Pensate a qodesh, santità, qualcosa di sacro. Ma in certe occasioni vuol dire profano.
Qualche volta troviamo l'espressione "colui che vede tanto", usata per dire cieco, come per non voler evocare la situazione della cecità, perché sarebbe come evocare una maledizione su se stessi. E perciò si dice il contrario, come in senso augurale. Oppure si vuole dire che il cieco ha delle sensibilità in più rispetto agli altri.
C'è una radice ebraica molto strana, la radice ra', formata da una resh e una ayin. Ra' vuol dire male, cattivo, calamità o anche compagno, un po' come compagno, così come compare in quel famoso passo: "Ama il prossimo tuo come te stesso". E' quella contraddizione di cui vi parlavo prima.
Analogamente la parola roe', che viene dalla stessa radice, vuol dire pastore. Ma qual è il nesso tra amico, male, pastore? In una società pastorizia il pastore è l'amico; ma in una società agricola il pastore è il nemico.
Vedete come da una stessa radice derivano significati diversi?
Se a questa radice aggiungo una bet, abbiamo ra'av, fame; qui troviamo il nesso col male. Se poi aggiungiamo una shin, abbiamo ra'ash, che vuol dire chiasso, in senso negativo. Poi ra'al che vuol dire veleno; ra'am è tuono; ra'ad vuol dire terremoto.
Vedete quanto si allarga il concetto, a partire dalla radice col significato male?
Sta capitando adesso un fenomeno che sia nell'ebraico che nelle altre lingue semitiche, si stanno sviluppando radici con quattro lettere, perché tre sole lettere non sono più sufficienti ad esprimere tutti i concetti della vita di oggi.
I nostri progenitori riuscivano ad esprimersi con monosillabi o bisillabi, ma adesso non sono più sufficienti nemmeno le parole a tre lettere e se ne usano quattro.
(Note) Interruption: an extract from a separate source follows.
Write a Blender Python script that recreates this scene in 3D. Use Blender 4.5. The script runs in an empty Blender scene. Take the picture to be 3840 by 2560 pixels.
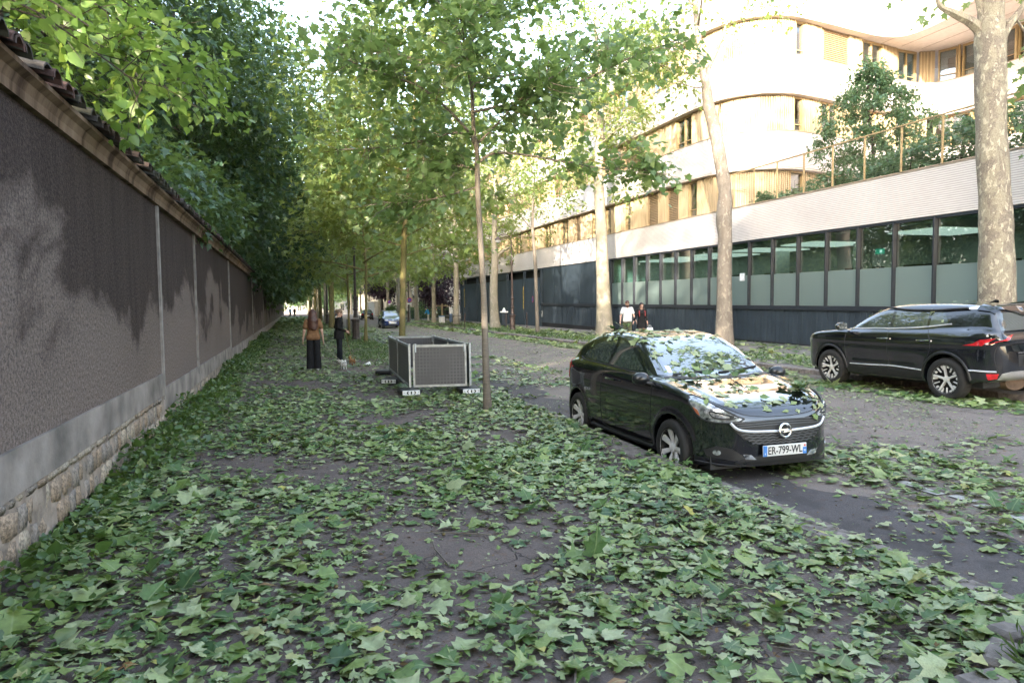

E queste parole nuove, queste radici di quattro lettere sono costituite completamente ex novo, oppure vengono da altre lingue, oppure sono costituite dalla ripetizione di due più due. Faccio un esempio: qal vuol dire leggero e qalqel vuol dire dare poca considerazione a una persona, non stimare. Poi c'è la parola kol, tutto da cui si forma kalkel, cioè dare da mangiare, fornire una persona di tutto il necessario. Da qui la parola moderna kalkalà, economia.
Ci sono poi delle radici onomatopeiche, come dagden, fare il solletico. Poi daq, sottile da cui viene diqduq, che è la grammatica, cioè sottilizzare sulla lingua.
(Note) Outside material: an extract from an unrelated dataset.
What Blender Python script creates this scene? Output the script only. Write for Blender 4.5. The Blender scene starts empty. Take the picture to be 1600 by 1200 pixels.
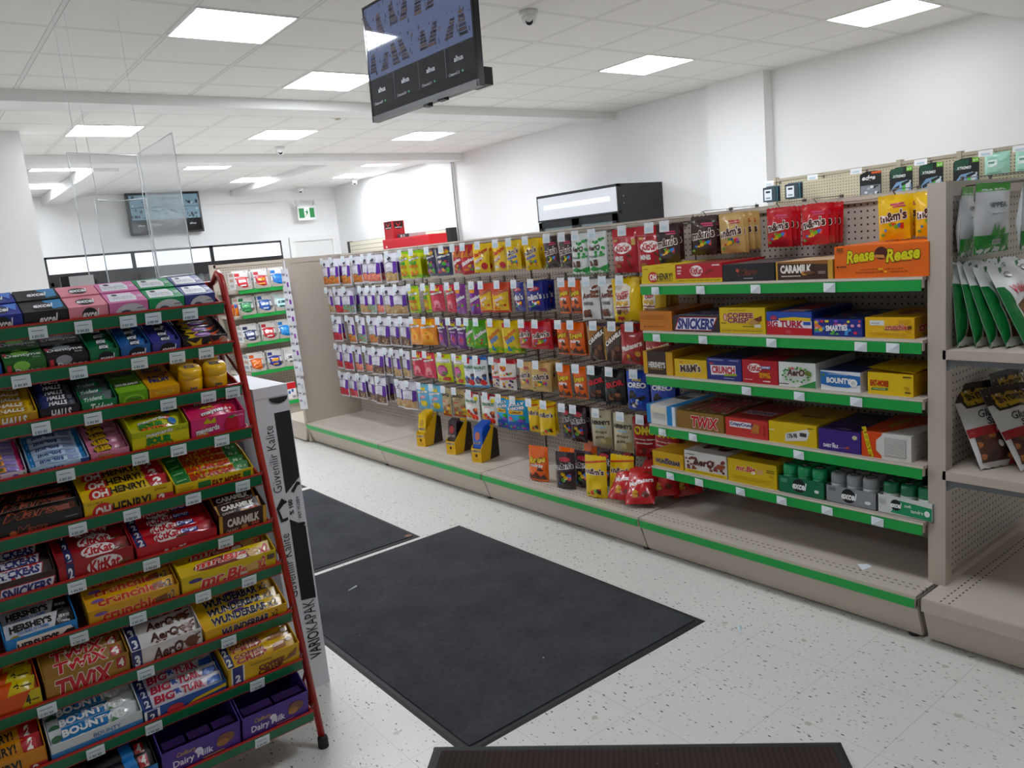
import bpy, math, random
from mathutils import Matrix, Vector, noise, geometry
R = math.radians
random.seed(7)
S = bpy.context.scene
COL = S.collection

# ---------------------------------------------------------------- camera
CAM_H = 1.43
yaw, pitch, roll, FPX = 0.652472062, -0.173053379, -0.094995705, 1228.17307
fw = Vector((math.sin(yaw)*math.cos(pitch), math.cos(yaw)*math.cos(pitch), math.sin(pitch)))
r0 = Vector((math.cos(yaw), -math.sin(yaw), 0)); u0 = r0.cross(fw)
rt = r0*math.cos(roll) + u0*math.sin(roll)
up = u0*math.cos(roll) - r0*math.sin(roll)
cd = bpy.data.cameras.new('camera')
cd.sensor_fit = 'HORIZONTAL'; cd.sensor_width = 36.0
cd.lens = FPX*36.0/1600.0
cd.clip_start = 0.05
cam = bpy.data.objects.new('camera', cd); COL.objects.link(cam)
cam.matrix_world = Matrix(((rt.x, up.x, -fw.x, 0), (rt.y, up.y, -fw.y, 0), (rt.z, up.z, -fw.z, CAM_H), (0, 0, 0, 1)))
S.camera = cam

# ---------------------------------------------------------------- view, world, light levels
S.view_settings.view_transform = 'Standard'
S.view_settings.look = 'None'
S.view_settings.gamma = 1.0
S.view_settings.use_curve_mapping = False
S.view_settings.exposure = 1.96
PANEL_STRENGTH = 9.0          # luminous ceiling panels
HEADER_STRENGTH = .21         # lit fridge and cooler headers
w = bpy.data.worlds.new('world'); S.world = w; w.use_nodes = True
w.node_tree.nodes['Background'].inputs[0].default_value = (0.9, 0.95, 1, 1)
w.node_tree.nodes['Background'].inputs[1].default_value = 0.0
try:
    S.cycles.use_denoising = True
    S.cycles.max_bounces = 8; S.cycles.diffuse_bounces = 5; S.cycles.transparent_max_bounces = 12
    S.cycles.sample_clamp_indirect = 6.0
except Exception:
    pass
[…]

Un altro elemento caratteristico dell'ebraico biblico è che le forme dei verbi sono ballerine. Noi diamo dei nomi: presente, passato e futuro, perché abbiamo questo tipo di concezione. Ma nell'ebraico biblico non c'è il nostro presente, ma c'è il participio presente, per dire che sto facendo un'azione che sta ancora durando nel tempo. Il cosiddetto passato, invece, vuole esprimere qualcosa di sicuro; per dire a una persona che la amiamo, non dobbiamo dire "ti amo", ma devo adoperare il passato: "io ti amai", per dire che il mio amore è qualcosa di sicuro e certo. Quello che noi chiamiamo futuro indica un'azione continuata nel tempo e comunque che ha una certa forma di incertezza: "Ti amerò" vuol dire che provo un sentimento importante, ma non so se durerà nel tempo.
Come quando leggiamo "In principio Dio creò" e troviamo barà, al passato, non vuol dire che Dio ha creato, ma affermo che Dio veramente ha creato, è cosa certa, assoluta, senza discussione. Non è un'azione passata, ma un'azione sicura.
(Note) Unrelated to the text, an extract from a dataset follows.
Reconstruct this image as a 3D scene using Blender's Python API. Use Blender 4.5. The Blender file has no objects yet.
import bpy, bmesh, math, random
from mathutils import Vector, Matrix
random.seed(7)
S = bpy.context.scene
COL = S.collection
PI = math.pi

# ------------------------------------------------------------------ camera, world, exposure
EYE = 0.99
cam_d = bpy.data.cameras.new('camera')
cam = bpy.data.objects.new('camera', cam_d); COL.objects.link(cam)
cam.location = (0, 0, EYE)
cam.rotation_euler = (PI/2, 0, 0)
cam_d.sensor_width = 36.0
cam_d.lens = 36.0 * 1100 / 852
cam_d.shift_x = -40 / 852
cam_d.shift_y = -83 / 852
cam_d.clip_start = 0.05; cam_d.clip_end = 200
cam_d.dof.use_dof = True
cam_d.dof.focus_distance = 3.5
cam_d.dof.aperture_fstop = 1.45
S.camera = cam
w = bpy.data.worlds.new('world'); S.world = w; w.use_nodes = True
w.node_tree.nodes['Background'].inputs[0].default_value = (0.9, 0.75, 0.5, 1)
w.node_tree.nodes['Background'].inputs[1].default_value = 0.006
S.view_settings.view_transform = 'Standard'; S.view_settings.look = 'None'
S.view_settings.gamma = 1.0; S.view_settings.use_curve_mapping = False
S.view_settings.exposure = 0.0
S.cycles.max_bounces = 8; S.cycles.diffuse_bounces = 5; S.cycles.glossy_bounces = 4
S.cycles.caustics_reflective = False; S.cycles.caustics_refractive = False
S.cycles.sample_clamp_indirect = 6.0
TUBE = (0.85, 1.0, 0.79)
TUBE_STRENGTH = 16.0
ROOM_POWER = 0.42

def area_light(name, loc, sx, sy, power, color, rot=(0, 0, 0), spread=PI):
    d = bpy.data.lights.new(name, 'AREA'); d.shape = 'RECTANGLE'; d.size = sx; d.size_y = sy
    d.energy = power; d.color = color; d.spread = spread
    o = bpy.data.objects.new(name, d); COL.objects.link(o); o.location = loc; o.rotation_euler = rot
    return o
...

Un altro elemento è la forma del plurale, perché le lingue semitiche hanno una forma di plurale strano, che si chiama duale e che si presenta con un suffisso particolare: aim, che indica qualcosa che va in coppia. Se dico 'enaim, vuol dire gli occhi; se dico shinaim, significa i denti (intendendo le due file, le due arcate di denti). Se dico yom, vuol dire giorno; se dico yammìm, diventa giorni, ma se dico yomaim, allora vuol dire due giorni.
La parola acqua si dice maim, in forma duale. E perché? Il semita primordiale, l'uomo delle palafitte, quando pensava all'acqua, pensava a due tipi di acqua: quella sulla terra e quella in cielo, l'acqua superiore. L'acqua superiore, nella concezione antica, era trattenuta da una specie di lenzuolo di plastica e quando doveva piovere era o la divinità, cioè Dio o una delle divinità pagane, apriva questa separazione e permetteva all'acqua di scendere.
La stessa cosa riguarda la parola cielo, shamaim, che in realtà voleva indicare una sintesi tra sham e maim, cioè là c'è l'acqua, il cielo come deposito dell'acqua.